Wednesday August 2nd, 2000 - The Ontarians with Disabilities Act
Committee will hold a news conference at the Queen's Park Media
Studio at 11 a.m. tomorrow, Thursday, August 3, 2000. It will
unveil its plans for action in the face of the latest Harris
government broken promise to 1.5 million Ontarians with
disabilities. The last Throne Speech promised a new action plan for
the ODA before the end of the Legislature's session. Citizenship
Minister Helen Johns later committed to bring this plan forward by
June. But there is still no action plan announced.
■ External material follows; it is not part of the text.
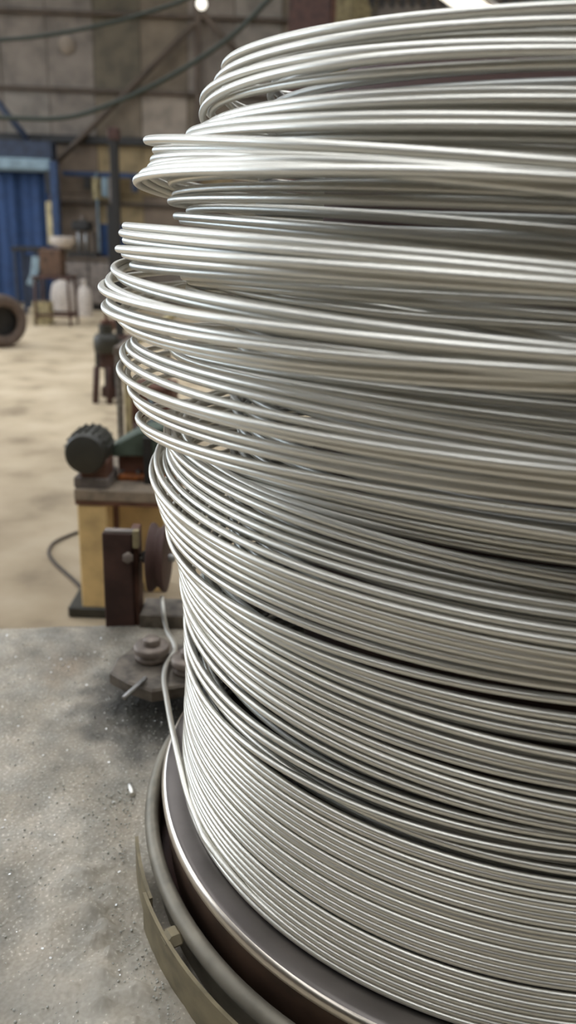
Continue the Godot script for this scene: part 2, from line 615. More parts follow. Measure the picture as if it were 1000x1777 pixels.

"The Harris government's latest breach of its word rubs painful
salt in the wound of Premier Harris's broken 1995 promise to enact
the Ontarians with Disabilities Act in his first term," said David
Lepofsky, chair of the province-wide non-partisan ODA Committee.
"While the Premier keeps stalling on this overdue legislation, more
and more barriers against people with disabilities are being
created, some financed with tax dollars. This cruelty cannot
continue."

This news conference comes one week after the tenth anniversary of
U.S. President George Bush's signing into law the landmark
Americans with Disabilities Act. "Americans with disabilities have
a decade of progress to celebrate," said Lepofsky. "But all we
Ontarians with disabilities have is five years of betrayal and
broken promises by a Premier who claims to keep all his
commitments." The news conference also comes fully two years after
previous Citizenship Minister Isabel Bassett commenced
consultations on what to include in disability legislation.

The ODA Committee will announce its plans to step up grass-roots
action in 19 regions of the province. "We have found that the
public is very supportive of our need for a strong new law to tear
down the barriers that block people with disabilities from fully
participating in Ontario life," said Lepofsky. "The Harris
government cannot keep hiding from this."

Twelve municipal governments across Ontario have passed resolutions
calling on the Ontario government to enact the Ontarians with
Disabilities Act. During the current U.S. presidential campaign,
both Republican candidate Bush and Democratic candidate Gore have
expressed their commitment to the Americans with Disabilities Act,
and have promised to vigorously enforce it.

In the 1995 election, Premier Harris promised to work together
personally with the ODA Committee to develop the Ontarians with
Disabilities Act. Half a decade later, he continues to refuse even
to meet with this grass-roots coalition.